Arnow utilized feedback from rough cut screenings, which the “The Feeling That the Time for Doing Something Has Passed” team did pretty often throughout the edit. “I really wanted to get a variety of people and perspectives, even though the screening room fit only about 10 or 12 or 13 people. But I would try and get some people who didn’t know me at all or weren’t familiar with my work — which is tricky being the person doing the inviting,” Arnow said.

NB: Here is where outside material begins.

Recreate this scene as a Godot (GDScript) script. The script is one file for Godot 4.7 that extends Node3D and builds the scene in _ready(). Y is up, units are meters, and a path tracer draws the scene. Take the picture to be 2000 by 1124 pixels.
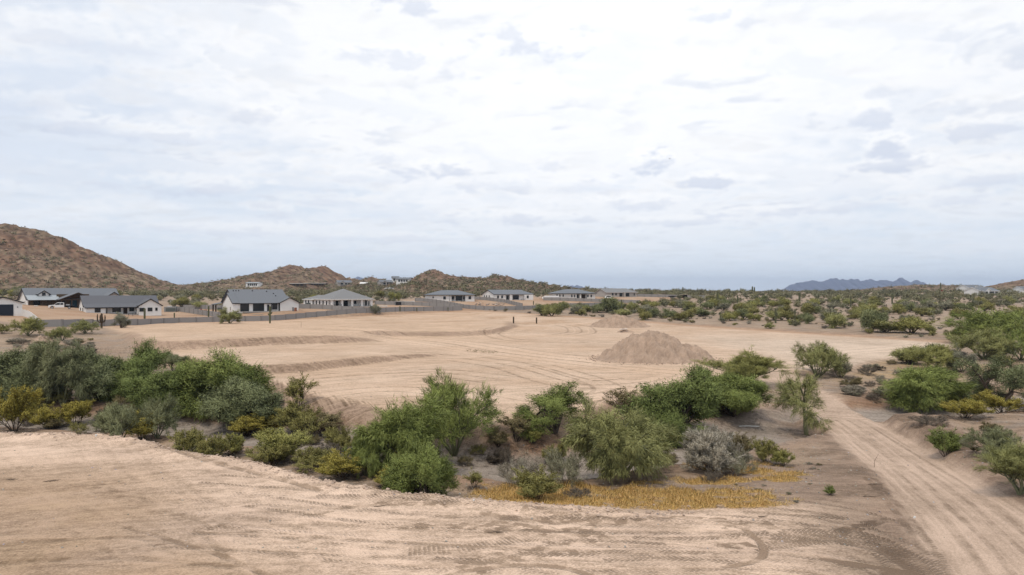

It’s also essential because Arnow’s film is autofiction, taking inspiration from her real life. Arnow likes the label in order to be upfront about how much of the story is coming from her, “but the intent of this film isn’t to tell a truthful story. I’m not trying to portray my life or anyone in any accurate way,” Arnow said. 

'The Feeling That the Time for Doing Something Has Passed'
‘The Feeling That the Time for Doing Something Has Passed’Ginsberg Libby

What matters is the emotional accuracy, whether it’s the expression on Ann’s face as she watches her mother and father perform a rendition of “Solidarity Forever” while on vacation or the perfectly composed long shot of Ann on a rooftop in a “fuck pig” suit, masturbating with bells on. In order to get at the issues of timing, emotion, and how each chapter vibed off the others, Arnow showed the film to friends, to college students at the New School, and to fellow members of the Brooklyn Filmmakers Collective. 

“I like to keep it pretty basic, just asking people what was working, what was not working, what was boring, where they felt it was slow, what they might like to see more of,” Arnow said. “You can pay attention to the film more when you’ve seen it so many times with other bodies in the room. ”

Only some of those bodies need to be filmmakers, too. “Sometimes filmmakers just want to tell you how to make the film that they would want to make. Or maybe sometimes they like to show off their knowledge,” Arnow said. “But I was also really grateful for all the filmmaker feedback in the process. It took just a big variety of people.”